Wednesday, April 25, 2018

`Prelude to a Storm'

In 1984, C.H. Sisson was reviewing newly published editions of letters by Thomas Hardy and William Cowper, along with other volumes, when he wrote in the London Review of Books:

“In outward circumstances, the microcosms presented in both the Hardy and the Cowper correspondence are nothing but the ordinary miserable world of old age, of which not less depressing versions are to be found everywhere.”

At the time, Sisson was seventy, not quite ancient, with almost twenty years left to live, but he could always be relied on to see the incipient darkness in the brightest vista. And grimness is preferable to the drooling optimism of Pollyanna. Cowper’s life was grim. That he wrote good poems and some of the best letters in the language is remarkable given his emotional fragility. He survived suicide attempts and confinement in asylums little better than indifferently run prisons. It’s best to read Cowper not as a psychiatric case study but as just another frail human. Sisson continues, and this goes to the heart of it:  

“It is not that what happens to writers is more remarkable than what happens to the rest of mankind, merely that through them we may see ordinary events more vividly because we have glimpses of how they appeared to minds exceptionally lucid or devious, and can measure how little separates such minds from our own, when it comes to the ordinary business of living.”

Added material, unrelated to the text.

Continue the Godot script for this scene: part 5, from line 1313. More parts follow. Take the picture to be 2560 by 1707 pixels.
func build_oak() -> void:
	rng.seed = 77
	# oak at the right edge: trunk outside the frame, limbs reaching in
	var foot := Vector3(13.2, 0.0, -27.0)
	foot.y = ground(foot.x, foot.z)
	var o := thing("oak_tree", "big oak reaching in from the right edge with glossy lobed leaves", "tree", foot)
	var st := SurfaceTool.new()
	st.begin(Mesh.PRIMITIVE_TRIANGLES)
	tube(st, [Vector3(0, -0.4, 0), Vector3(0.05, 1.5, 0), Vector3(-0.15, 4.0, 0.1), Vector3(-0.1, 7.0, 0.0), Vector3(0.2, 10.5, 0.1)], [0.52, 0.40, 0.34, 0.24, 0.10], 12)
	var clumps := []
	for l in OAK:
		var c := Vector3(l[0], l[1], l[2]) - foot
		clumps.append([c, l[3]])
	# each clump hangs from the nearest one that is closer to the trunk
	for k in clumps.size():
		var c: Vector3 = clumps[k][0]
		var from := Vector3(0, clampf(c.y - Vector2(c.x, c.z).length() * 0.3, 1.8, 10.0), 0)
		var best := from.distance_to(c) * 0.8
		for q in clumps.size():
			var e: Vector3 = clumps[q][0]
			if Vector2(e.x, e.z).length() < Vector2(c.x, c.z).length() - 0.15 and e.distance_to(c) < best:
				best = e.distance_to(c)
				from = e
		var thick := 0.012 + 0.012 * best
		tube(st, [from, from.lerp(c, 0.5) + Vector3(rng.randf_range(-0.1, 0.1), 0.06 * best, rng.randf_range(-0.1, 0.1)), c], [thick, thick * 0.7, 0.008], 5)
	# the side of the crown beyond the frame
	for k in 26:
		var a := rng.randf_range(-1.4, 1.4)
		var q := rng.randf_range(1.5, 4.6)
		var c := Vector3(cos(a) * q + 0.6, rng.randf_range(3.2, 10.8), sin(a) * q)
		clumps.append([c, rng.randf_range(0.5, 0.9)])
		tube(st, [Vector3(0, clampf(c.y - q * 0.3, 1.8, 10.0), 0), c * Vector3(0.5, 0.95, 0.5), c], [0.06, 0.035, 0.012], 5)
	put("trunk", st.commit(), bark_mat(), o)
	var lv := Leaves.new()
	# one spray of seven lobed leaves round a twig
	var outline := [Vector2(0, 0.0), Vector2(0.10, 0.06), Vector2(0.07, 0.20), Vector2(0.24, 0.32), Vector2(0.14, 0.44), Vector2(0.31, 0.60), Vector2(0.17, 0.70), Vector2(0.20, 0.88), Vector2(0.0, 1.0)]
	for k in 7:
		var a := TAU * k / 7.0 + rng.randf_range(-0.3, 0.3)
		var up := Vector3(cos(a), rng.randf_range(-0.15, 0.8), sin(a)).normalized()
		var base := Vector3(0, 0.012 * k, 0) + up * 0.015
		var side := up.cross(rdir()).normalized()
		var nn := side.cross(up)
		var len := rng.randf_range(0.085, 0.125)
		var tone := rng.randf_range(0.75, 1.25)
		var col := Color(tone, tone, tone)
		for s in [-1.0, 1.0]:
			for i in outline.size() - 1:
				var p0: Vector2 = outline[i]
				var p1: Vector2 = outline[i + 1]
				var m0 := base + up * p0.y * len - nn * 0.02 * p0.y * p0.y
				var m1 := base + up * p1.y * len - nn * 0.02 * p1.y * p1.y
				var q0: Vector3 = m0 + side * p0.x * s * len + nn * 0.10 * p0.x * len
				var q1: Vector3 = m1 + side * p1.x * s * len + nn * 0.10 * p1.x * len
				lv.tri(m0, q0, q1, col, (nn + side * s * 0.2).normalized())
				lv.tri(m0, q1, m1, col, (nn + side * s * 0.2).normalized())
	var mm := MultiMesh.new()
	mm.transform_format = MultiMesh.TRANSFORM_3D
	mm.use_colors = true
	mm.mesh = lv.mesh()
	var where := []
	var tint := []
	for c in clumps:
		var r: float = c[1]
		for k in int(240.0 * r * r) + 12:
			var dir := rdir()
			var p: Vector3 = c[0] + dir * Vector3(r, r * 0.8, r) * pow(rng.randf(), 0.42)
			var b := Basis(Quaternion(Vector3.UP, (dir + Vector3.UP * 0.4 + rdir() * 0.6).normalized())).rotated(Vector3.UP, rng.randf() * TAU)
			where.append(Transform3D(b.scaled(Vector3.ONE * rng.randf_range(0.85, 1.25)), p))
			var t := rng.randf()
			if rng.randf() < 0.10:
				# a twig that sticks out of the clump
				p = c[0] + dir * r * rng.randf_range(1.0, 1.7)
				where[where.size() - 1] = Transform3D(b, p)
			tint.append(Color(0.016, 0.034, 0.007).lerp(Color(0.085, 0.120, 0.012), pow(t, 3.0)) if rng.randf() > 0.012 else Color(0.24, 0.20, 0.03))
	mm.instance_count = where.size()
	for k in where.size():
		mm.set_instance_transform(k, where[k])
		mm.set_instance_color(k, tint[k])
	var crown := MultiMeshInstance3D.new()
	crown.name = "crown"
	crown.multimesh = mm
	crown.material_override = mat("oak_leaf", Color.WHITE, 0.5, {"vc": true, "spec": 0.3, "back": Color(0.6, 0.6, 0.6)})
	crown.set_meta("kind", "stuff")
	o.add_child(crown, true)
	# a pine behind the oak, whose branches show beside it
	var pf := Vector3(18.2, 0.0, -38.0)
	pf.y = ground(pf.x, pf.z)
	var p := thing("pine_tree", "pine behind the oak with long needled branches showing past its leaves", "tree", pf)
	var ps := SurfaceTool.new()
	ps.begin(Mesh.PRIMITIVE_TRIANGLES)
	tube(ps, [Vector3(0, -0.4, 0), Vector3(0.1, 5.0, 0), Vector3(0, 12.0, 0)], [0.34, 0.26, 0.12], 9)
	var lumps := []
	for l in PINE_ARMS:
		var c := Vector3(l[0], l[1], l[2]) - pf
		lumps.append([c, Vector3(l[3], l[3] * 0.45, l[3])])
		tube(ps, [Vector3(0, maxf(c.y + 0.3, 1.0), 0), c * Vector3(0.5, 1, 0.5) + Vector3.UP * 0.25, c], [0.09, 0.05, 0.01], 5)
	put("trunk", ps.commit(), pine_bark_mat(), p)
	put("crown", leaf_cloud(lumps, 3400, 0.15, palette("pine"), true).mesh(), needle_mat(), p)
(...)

Cowper could write lucidly even when quite manic or depressed, and he was seldom devious. His witness is credible. In a letter to his friend the Rev. Walter Bagot on Jan. 3, 1787, he writes: “But it is a sort of April-weather life that we lead in this world. A little sunshine is generally the prelude to a storm.”

If I had to choose between Cowper’s poems or letters, I would take the letters, as I would with Keats. For sick men, both were funny and wise. I look for the literary value of letters, their worth as prose. Biography is interesting but secondary. Sisson is good on this point:

“In the end letter-writing is valuable less for its clues to the supposed personality of the author than as a form of literature in itself, subject to the same tests: Does it please us? Is it elegant? Does it appear to enlighten us as to a world beyond itself? – questions which I dare say are not allowed those who credit theories, political and otherwise, as to exactly how ‘texts’ should be read. The more fumbling reader would no more think of having theories about how to read books than about how to understand his friends.”

Cowper died on this date, April 25, in 1800. Happy birthday to my brother, Ken.